▶ Dataset content:
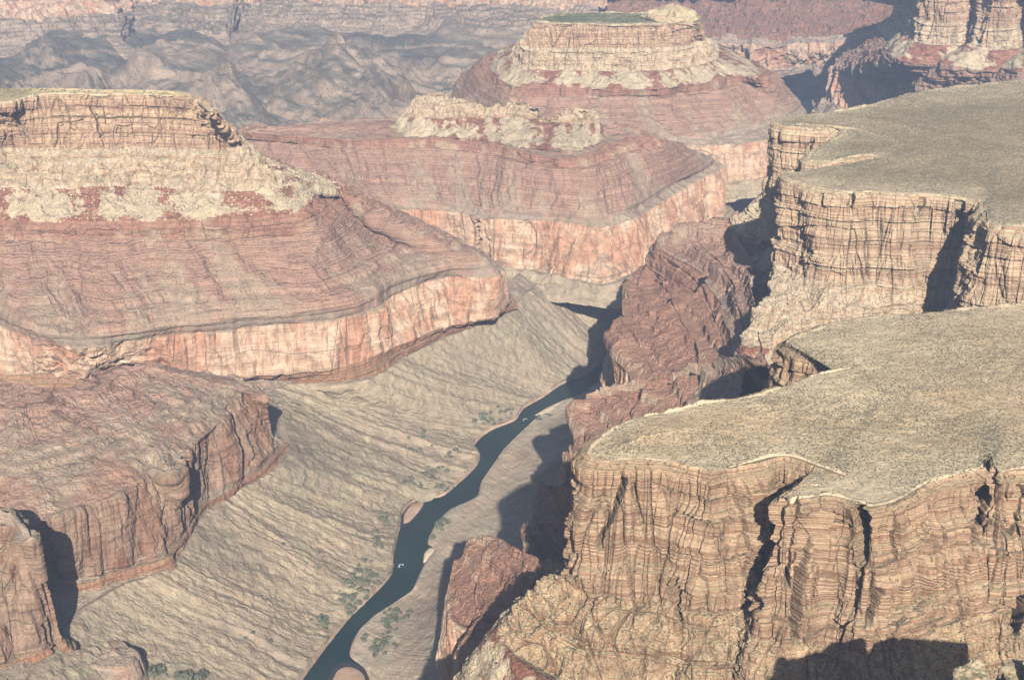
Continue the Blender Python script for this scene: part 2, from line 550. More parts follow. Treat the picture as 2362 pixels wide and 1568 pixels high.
#          buttress crack ledge fine rill
KIND = {
    'top':    dict(b=0.0, c=0.0, l=0.0, f=0.10, r=0.0, t=0.0, p=0.0, k=0.0, s=True),
    'banded': dict(b=1.45, c=1.1, l=1.15, f=0.12, r=0.0, t=0.25, p=0.0, k=1.55, s=False),
    'pale':   dict(b=1.8, c=0.9, l=0.6, f=0.50, r=0.0, t=0.25, p=0.0, k=0.7, s=False),
    'talus':  dict(b=0.5, c=0.0, l=0.0, f=0.30, r=0.9, t=0.0, p=0.7, k=0.0, s=True),
    'ledges': dict(b=1.0, c=0.2, l=1.0, f=0.14, r=0.3, t=0.9, p=1.0, k=0.7, s=False),
    'slope':  dict(b=0.4, c=0.0, l=0.3, f=0.16, r=0.75, t=0.6, p=2.0, k=0.15, s=False),
    'wall':   dict(b=2.1, c=0.35, l=0.20, f=0.18, r=0.0, t=0.0, p=0.5, k=0.8, s=False),
    'bench':  dict(b=0.6, c=0.2, l=0.8, f=0.2, r=0.1, t=0.8, p=0.4, k=0.5, s=False),
    'lip':    dict(b=0.9, c=0.1, l=0.25, f=0.12, r=0.1, t=0.35, p=0.4, k=0.2, s=False),
    'shale':  dict(b=0.0, c=0.0, l=0.10, f=0.30, r=0.34, t=0.2, p=1.15, k=0.0, s=True),
    'shore':  dict(b=0.0, c=0.0, l=0.0, f=0.15, r=0.0, t=0.0, p=0.0, k=0.0, s=True),
    'plain':  dict(b=0.4, c=0.0, l=0.2, f=0.2, r=0.2, t=0.5, p=0.0, k=0.0, s=True),
}
# thicker benches: a steep riser then a tread
_tb = [-40.0]
while _tb[-1] < 150:
    _tb.append(_tb[-1] + 0.8 + 2.6 * _rng.rand() ** 1.6)
_tb = np.array(_tb)


def terrace(z):
    k = np.clip(np.searchsorted(_tb, z.ravel()).reshape(z.shape) - 1, 0, len(_tb) - 2)
    th = _tb[k + 1] - _tb[k]
    f = (z - _tb[k]) / th
    return (_tb[k] + th * (0.22 * f + 0.78 * sstep(0.30, 0.62, f))).astype(np.float32)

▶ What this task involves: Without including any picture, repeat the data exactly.

▶ Result for this exercise:
Continue the Blender Python script for this scene: part 2, from line 550. More parts follow. Treat the picture as 2362 pixels wide and 1568 pixels high.
#          buttress crack ledge fine rill
KIND = {
    'top':    dict(b=0.0, c=0.0, l=0.0, f=0.10, r=0.0, t=0.0, p=0.0, k=0.0, s=True),
    'banded': dict(b=1.45, c=1.1, l=1.15, f=0.12, r=0.0, t=0.25, p=0.0, k=1.55, s=False),
    'pale':   dict(b=1.8, c=0.9, l=0.6, f=0.50, r=0.0, t=0.25, p=0.0, k=0.7, s=False),
    'talus':  dict(b=0.5, c=0.0, l=0.0, f=0.30, r=0.9, t=0.0, p=0.7, k=0.0, s=True),
    'ledges': dict(b=1.0, c=0.2, l=1.0, f=0.14, r=0.3, t=0.9, p=1.0, k=0.7, s=False),
    'slope':  dict(b=0.4, c=0.0, l=0.3, f=0.16, r=0.75, t=0.6, p=2.0, k=0.15, s=False),
    'wall':   dict(b=2.1, c=0.35, l=0.20, f=0.18, r=0.0, t=0.0, p=0.5, k=0.8, s=False),
    'bench':  dict(b=0.6, c=0.2, l=0.8, f=0.2, r=0.1, t=0.8, p=0.4, k=0.5, s=False),
    'lip':    dict(b=0.9, c=0.1, l=0.25, f=0.12, r=0.1, t=0.35, p=0.4, k=0.2, s=False),
    'shale':  dict(b=0.0, c=0.0, l=0.10, f=0.30, r=0.34, t=0.2, p=1.15, k=0.0, s=True),
    'shore':  dict(b=0.0, c=0.0, l=0.0, f=0.15, r=0.0, t=0.0, p=0.0, k=0.0, s=True),
    'plain':  dict(b=0.4, c=0.0, l=0.2, f=0.2, r=0.2, t=0.5, p=0.0, k=0.0, s=True),
}
# thicker benches: a steep riser then a tread
_tb = [-40.0]
while _tb[-1] < 150:
    _tb.append(_tb[-1] + 0.8 + 2.6 * _rng.rand() ** 1.6)
_tb = np.array(_tb)


def terrace(z):
    k = np.clip(np.searchsorted(_tb, z.ravel()).reshape(z.shape) - 1, 0, len(_tb) - 2)
    th = _tb[k + 1] - _tb[k]
    f = (z - _tb[k]) / th
    return (_tb[k] + th * (0.22 * f + 0.78 * sstep(0.30, 0.62, f))).astype(np.float32)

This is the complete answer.